- **DATA EXCERPT**:
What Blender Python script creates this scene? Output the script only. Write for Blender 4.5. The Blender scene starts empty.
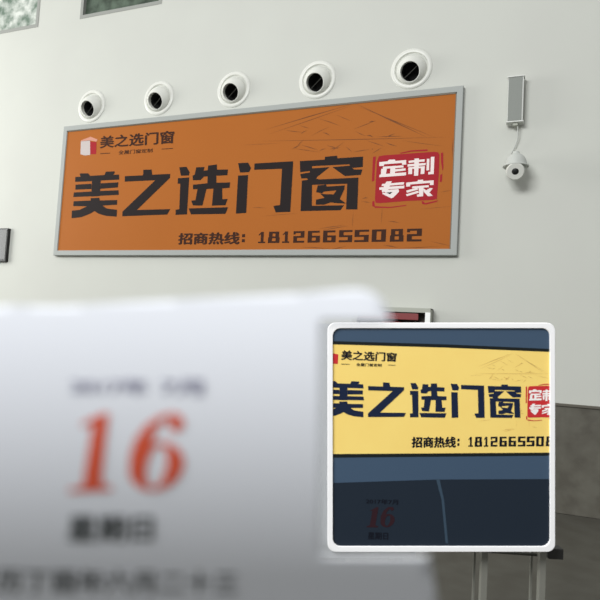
import bpy, bmesh, math, random
from mathutils import Vector, Matrix
from mathutils.geometry import tessellate_polygon
S = bpy.context.scene
COL = S.collection

# ------------------------------------------------------------------ camera, world, lights, exposure
RX = Vector((0.92737, 0.36987, 0.05635))      # camera right
RU = Vector((-0.02794, -0.08172, 0.99626))    # camera up
RF = Vector((-0.37309, 0.92548, 0.06545))     # view direction
CAM = Vector((3.64156, -6.5, 1.56))
cd = bpy.data.cameras.new('camera'); cam = bpy.data.objects.new('camera', cd); COL.objects.link(cam)
m = Matrix((RX, RU, -RF)).transposed().to_4x4(); m.translation = CAM
cam.matrix_world = m
cd.sensor_width = 36; cd.lens = 596.59 / 600 * 36
cd.clip_start = 0.02
cd.dof.use_dof = True; cd.dof.focus_distance = 4.6; cd.dof.aperture_fstop = 5.9
S.camera = cam
S.view_settings.view_transform = 'Standard'; S.view_settings.look = 'None'
S.view_settings.gamma = 1; S.view_settings.use_curve_mapping = False
S.view_settings.exposure = 0.2

w = bpy.data.worlds.new('hall_light'); S.world = w; w.use_nodes = True
nt = w.node_tree
bg = nt.nodes['Background']
tc = nt.nodes.new('ShaderNodeTexCoord'); sx = nt.nodes.new('ShaderNodeSeparateXYZ')
cr = nt.nodes.new('ShaderNodeValToRGB')
nt.links.new(tc.outputs['Generated'], sx.inputs[0]); nt.links.new(sx.outputs['Z'], cr.inputs[0])
nt.links.new(cr.outputs[0], bg.inputs['Color'])
e = cr.color_ramp.elements
e[0].position = 0.0; e[0].color = (.30, .31, .32, 1)
e[1].position = 0.75; e[1].color = (1.0, 1.0, 1.0, 1)
bg.inputs['Strength'].default_value = 0.6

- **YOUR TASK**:
Set down the material exactly, every line of it, except for the pictures.

- **WRITTEN RESPONSE**:
What Blender Python script creates this scene? Output the script only. Write for Blender 4.5. The Blender scene starts empty.
import bpy, bmesh, math, random
from mathutils import Vector, Matrix
from mathutils.geometry import tessellate_polygon
S = bpy.context.scene
COL = S.collection

# ------------------------------------------------------------------ camera, world, lights, exposure
RX = Vector((0.92737, 0.36987, 0.05635))      # camera right
RU = Vector((-0.02794, -0.08172, 0.99626))    # camera up
RF = Vector((-0.37309, 0.92548, 0.06545))     # view direction
CAM = Vector((3.64156, -6.5, 1.56))
cd = bpy.data.cameras.new('camera'); cam = bpy.data.objects.new('camera', cd); COL.objects.link(cam)
m = Matrix((RX, RU, -RF)).transposed().to_4x4(); m.translation = CAM
cam.matrix_world = m
cd.sensor_width = 36; cd.lens = 596.59 / 600 * 36
cd.clip_start = 0.02
cd.dof.use_dof = True; cd.dof.focus_distance = 4.6; cd.dof.aperture_fstop = 5.9
S.camera = cam
S.view_settings.view_transform = 'Standard'; S.view_settings.look = 'None'
S.view_settings.gamma = 1; S.view_settings.use_curve_mapping = False
S.view_settings.exposure = 0.2

w = bpy.data.worlds.new('hall_light'); S.world = w; w.use_nodes = True
nt = w.node_tree
bg = nt.nodes['Background']
tc = nt.nodes.new('ShaderNodeTexCoord'); sx = nt.nodes.new('ShaderNodeSeparateXYZ')
cr = nt.nodes.new('ShaderNodeValToRGB')
nt.links.new(tc.outputs['Generated'], sx.inputs[0]); nt.links.new(sx.outputs['Z'], cr.inputs[0])
nt.links.new(cr.outputs[0], bg.inputs['Color'])
e = cr.color_ramp.elements
e[0].position = 0.0; e[0].color = (.30, .31, .32, 1)
e[1].position = 0.75; e[1].color = (1.0, 1.0, 1.0, 1)
bg.inputs['Strength'].default_value = 0.6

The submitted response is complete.